Here are some things to remember when the holidays are starting to feel like too much.

  • Acknowledge your feelings — If you’ve experienced loss this year or are grieving holiday traditions that can’t happen, it’s okay to feel sad. You’re human and this period won’t last forever.
  • Plan ahead — Make a schedule for shopping, cooking and other activities. If you stick to a schedule and a budget, you’re less likely to feel overwhelmed by last-minute tasks.
  • Embrace new traditions — As families change and grow, so do the holidays. Be open to parting with traditions that cause you stress or that you no longer connect with, and to creating new memories and celebrating in different ways. 
  • Say no — You don’t have to participate in every activity or gathering you’re invited to, especially if it impacts your mental health. It’s okay to prioritize your well-being over pleasing others, even those closest to you.

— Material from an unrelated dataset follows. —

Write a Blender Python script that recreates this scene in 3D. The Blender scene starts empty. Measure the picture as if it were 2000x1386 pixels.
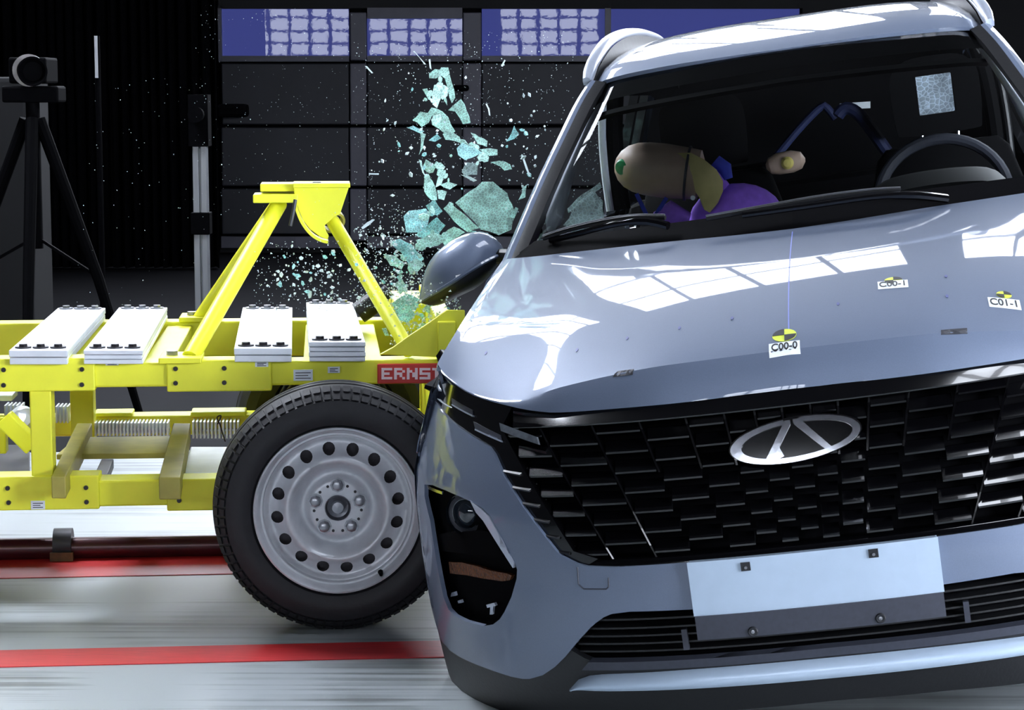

  • Ask for help — If you’re feeling constant sadness, trouble sleeping or anxiety despite your best efforts, talk to your doctor about seeing a mental health professional. Or at the very least, don’t be afraid to ask loved ones to pitch in where you feel you need it: shopping, cooking, decorating, etc.
  • Learn to let go of familial guilt — Not everyone has the same close relationships with their families. In fact, sometimes those relationships can be the cause of deep stress. If you feel you need to limit time spent with certain family members or forgo certain gatherings, give yourself permission to do so reasonably without feeling guilty.